How to read a nautical navigation chart

Andy Phenna, Head of Offshore Training, shares his top tips on how to use nautical charts

An illustration of a nautical map with the different sections to read and instruments to use shown on it.
A nautical map, plotter and dividers

Whether you’re going on an offshore adventure or doing a course in nautical navigation, it’s useful to have a basic understanding of how to use a nautical chart. These tips will help you find your way.

1. Depth

Check the depth measurements (soundings) on your chart. Some charts show depths in fathoms and feet, but metres are more use to us in the UK. The depth measurement is usually calculated for the lowest possible level of tide, so you will normally have more actual water underneath you than it says on the chart.

2. Scale

Know the scale of the chart you’re using. It’s no use trying to enter Aberdeen harbour using a map showing the whole of the UK. Large scale charts show rivers and harbours; small scale charts are used to plan passage from port to port.

3. Colours

Use the colours to guide you.

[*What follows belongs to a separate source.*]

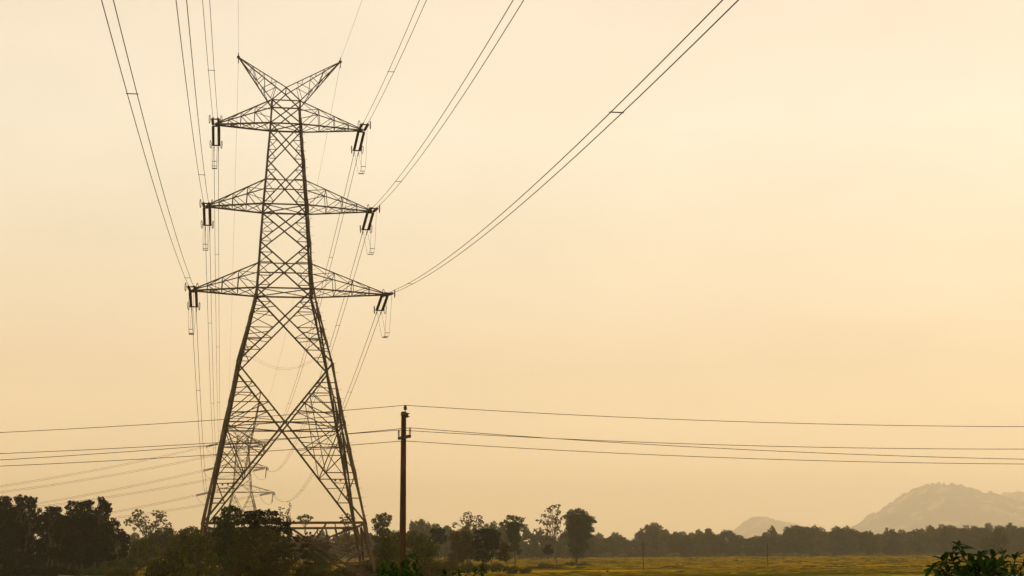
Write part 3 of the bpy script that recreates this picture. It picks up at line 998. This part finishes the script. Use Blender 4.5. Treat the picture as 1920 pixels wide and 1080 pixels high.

At Sea Cadets we say, “Sail on the blue or white and stay off the yellow.” The green bits are more tricky – sometimes they’re above water and sometimes they’re underwater.

4. Plotting

To plot a course, use the compass rose drawn on the chart, but remember the difference between a ‘true course’ and a ‘magnetic course’ as a result of the Earth’s magnetic fields. Use a plotter to line up along your route and then read off the course. 

5. Distance

To measure distance use a pair of dividers (like a drawing compass but with two points). Use the scale on the left or right side to convert your measurement to nautical miles (1 minute of latitude = 1 nautical mile).

6. Position

To plot your position you need to know how far north or south of the equator you are and how far east or west of the Greenwich Meridian you are. We plot the latitude (north/south) first using the scale on the left or right of the chart, then the longitude (east/west) using the scale on the top or bottom.